Rare Exports, A Christmas Tale hovers between worlds
Every once in a while, a filmmaker will get the idea to explore the seedier side of the holiday season. Bob Clark’s Black Christmas, from 1973, might have been the first, and might still be the best, countering the idea of the Christmas homestead as a place of peaceful, communal gathering through a particularly depraved twist. Since Clark’s movie, other cinematic attempts to send up Christmas have tended either towards the openly horrific (the Silent Night, Deadly Night flicks, the Black Christmas remake) or the lightly satirical (Christmas Vacation, and another Clark movie: A Christmas Story). Finland’s Rare Exports: a Christmas Tale falls somewhere in between, opting to conjure up a sinister new vision of Santa Claus (albeit one with its roots in Finnish popular culture) but retains a basically friendly sensibility even as it threatens to descend into genuine horror.
Legend tells that Finland’s Korvantunturi mountains are home to Father Christmas himself – but as Exports would have it, that’s more of a threat than just pleasant local color. Young Pietari (Onni Tommila) is acutely aware of the looming danger and is attempting to stir as little trouble as possible in the days leading up to Christmas, lest he be kidnapped and boiled alive by the malevolent spirit. His gruff father, Rauno (Jorma Tommila), pays no heed to Pietari’s fears but does find it odd when a tea of American researchers show up nearby on some kind of mysterious excavation. After an unseen threat slaughters the village’s reindeers – and threatens their bottom line – Rauno springs a trap for the unwanted intruders, and a strange, bearded figure winds up caught inside. It seems to react only when a child is nearby.

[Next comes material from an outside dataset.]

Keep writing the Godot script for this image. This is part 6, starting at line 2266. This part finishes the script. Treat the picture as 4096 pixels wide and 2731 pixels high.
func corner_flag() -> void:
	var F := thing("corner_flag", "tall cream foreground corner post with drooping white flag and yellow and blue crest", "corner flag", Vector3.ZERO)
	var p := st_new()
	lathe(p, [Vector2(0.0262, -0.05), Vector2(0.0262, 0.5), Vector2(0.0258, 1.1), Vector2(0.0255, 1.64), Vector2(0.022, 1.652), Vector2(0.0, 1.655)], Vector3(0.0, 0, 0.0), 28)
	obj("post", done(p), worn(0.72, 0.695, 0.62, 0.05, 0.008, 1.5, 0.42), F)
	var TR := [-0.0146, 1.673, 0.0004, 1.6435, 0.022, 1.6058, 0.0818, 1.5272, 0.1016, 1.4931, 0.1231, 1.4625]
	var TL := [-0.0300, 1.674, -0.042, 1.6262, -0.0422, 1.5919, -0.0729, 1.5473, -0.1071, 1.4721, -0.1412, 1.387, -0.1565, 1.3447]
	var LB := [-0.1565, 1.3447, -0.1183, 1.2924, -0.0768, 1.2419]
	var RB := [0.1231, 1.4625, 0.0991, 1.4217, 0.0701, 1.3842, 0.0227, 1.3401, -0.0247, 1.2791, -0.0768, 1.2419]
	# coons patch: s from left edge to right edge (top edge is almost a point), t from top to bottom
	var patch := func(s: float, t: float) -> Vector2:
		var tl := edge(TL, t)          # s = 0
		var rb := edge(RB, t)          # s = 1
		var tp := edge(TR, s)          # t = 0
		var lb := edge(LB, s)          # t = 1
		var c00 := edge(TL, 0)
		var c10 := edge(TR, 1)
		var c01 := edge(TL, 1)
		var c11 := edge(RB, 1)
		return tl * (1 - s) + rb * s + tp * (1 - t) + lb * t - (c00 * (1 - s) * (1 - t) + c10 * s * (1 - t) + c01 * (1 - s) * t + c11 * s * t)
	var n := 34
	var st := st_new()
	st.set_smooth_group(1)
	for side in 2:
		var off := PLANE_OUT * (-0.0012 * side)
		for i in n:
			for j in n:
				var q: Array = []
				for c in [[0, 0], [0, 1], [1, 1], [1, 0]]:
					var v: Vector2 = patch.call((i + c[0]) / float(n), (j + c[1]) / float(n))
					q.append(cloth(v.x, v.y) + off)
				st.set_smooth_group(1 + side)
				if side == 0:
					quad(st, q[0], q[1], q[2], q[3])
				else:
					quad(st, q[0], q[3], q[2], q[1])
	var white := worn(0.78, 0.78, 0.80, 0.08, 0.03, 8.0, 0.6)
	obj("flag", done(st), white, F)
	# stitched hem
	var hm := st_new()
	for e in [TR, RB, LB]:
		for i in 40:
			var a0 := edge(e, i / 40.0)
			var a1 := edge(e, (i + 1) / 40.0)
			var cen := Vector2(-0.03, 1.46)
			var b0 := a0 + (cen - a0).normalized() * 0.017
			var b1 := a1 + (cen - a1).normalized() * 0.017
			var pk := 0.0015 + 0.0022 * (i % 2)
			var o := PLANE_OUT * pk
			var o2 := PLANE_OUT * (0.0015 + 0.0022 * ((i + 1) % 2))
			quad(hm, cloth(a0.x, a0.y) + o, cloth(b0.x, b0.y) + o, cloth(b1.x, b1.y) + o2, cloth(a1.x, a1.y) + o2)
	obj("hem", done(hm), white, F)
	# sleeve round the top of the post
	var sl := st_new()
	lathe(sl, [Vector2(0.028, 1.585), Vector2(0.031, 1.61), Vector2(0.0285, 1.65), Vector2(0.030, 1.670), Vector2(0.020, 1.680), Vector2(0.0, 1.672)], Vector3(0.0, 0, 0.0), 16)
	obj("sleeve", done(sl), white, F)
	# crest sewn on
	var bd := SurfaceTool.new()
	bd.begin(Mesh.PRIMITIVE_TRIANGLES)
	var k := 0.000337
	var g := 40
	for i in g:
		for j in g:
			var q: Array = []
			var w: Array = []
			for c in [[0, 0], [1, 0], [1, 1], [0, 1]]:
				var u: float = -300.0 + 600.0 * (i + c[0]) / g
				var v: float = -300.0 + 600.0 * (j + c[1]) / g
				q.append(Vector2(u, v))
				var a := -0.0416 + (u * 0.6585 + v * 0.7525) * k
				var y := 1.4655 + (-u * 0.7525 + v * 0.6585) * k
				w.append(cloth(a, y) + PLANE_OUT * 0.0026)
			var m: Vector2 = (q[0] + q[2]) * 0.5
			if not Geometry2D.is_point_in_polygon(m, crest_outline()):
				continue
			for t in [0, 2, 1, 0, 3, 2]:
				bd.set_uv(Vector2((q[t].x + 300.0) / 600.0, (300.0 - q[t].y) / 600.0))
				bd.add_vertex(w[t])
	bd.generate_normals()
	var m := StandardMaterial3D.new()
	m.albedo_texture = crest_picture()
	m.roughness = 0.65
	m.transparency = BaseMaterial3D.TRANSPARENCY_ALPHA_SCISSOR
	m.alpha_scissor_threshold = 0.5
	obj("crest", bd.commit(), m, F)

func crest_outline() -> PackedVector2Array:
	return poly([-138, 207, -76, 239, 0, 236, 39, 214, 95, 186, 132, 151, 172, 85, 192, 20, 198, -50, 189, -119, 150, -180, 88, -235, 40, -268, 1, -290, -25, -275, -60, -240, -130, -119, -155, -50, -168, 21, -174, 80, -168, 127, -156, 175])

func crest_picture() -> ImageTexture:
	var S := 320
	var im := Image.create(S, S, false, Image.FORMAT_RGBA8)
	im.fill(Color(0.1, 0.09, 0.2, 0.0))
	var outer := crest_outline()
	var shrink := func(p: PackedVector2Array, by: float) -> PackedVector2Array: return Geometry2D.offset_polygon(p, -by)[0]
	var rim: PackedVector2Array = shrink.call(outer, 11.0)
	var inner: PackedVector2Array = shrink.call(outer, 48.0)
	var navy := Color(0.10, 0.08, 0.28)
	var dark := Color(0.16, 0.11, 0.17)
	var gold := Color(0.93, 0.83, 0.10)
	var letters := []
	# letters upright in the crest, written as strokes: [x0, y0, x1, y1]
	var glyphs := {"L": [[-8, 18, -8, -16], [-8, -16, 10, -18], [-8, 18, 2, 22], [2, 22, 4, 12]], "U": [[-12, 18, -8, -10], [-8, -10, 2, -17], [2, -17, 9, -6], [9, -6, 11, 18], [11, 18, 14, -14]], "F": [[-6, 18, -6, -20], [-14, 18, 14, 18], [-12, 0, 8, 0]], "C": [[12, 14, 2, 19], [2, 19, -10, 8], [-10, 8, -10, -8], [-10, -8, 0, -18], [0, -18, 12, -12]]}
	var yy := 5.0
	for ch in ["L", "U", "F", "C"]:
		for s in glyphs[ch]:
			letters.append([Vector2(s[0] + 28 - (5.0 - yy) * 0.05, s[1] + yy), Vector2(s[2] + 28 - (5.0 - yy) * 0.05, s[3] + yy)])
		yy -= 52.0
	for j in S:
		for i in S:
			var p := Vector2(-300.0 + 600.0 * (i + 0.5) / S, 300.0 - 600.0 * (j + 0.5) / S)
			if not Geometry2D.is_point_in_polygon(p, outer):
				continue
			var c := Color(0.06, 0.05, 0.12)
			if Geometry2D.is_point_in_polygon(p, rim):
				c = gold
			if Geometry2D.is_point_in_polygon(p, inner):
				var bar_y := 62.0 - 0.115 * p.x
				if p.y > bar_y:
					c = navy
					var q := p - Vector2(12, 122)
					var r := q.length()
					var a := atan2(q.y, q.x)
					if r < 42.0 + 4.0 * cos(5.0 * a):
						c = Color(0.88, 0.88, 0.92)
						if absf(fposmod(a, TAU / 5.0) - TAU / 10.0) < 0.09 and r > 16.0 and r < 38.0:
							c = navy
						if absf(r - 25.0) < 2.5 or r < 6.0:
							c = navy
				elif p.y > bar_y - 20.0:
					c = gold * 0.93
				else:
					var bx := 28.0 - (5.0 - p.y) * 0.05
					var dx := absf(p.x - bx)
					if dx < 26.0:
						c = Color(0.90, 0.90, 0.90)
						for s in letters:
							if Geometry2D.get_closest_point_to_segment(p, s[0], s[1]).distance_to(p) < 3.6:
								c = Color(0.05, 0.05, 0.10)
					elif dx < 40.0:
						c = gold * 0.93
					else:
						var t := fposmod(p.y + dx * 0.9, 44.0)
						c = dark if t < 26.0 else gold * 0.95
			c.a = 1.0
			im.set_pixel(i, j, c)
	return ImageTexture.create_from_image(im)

The first 45 minutes of Rare Exports, or so, are a delight for any Christmas cynic, teeming as they are with counterintuitive menace and dark humor. Scorn is leveled at the “Coca-Cola” conception of Kris Kringle, and a few grisly images seem to promise a yuletide bloodbath for the ages. Unfortunately for those with truly macabre tastes, the movie turns out to have more in common with early Jean-Pierre Jeunet (Delicatessen, City of Lost Children) than with the holiday-themed horror flicks of years gone by, lumbering as it does from one outlandish idea to another without ever quite delivering on the darker corners of the establishing portion. Depraved or otherwise, it’s fair to say that viewers who are told of a giant, horned, possibly pedophilic Santa Claus probably want a bit of follow-through. Neither family-friendly nor truly subversive (despite a rousingly cynical ending), Rare Exports is a peculiar film that’s found mainstream acceptance worldwide, perhaps a sign that any film that dares tweak the tired conventions of holiday mythmaking – even if it winds up a little lacking – is a welcome one.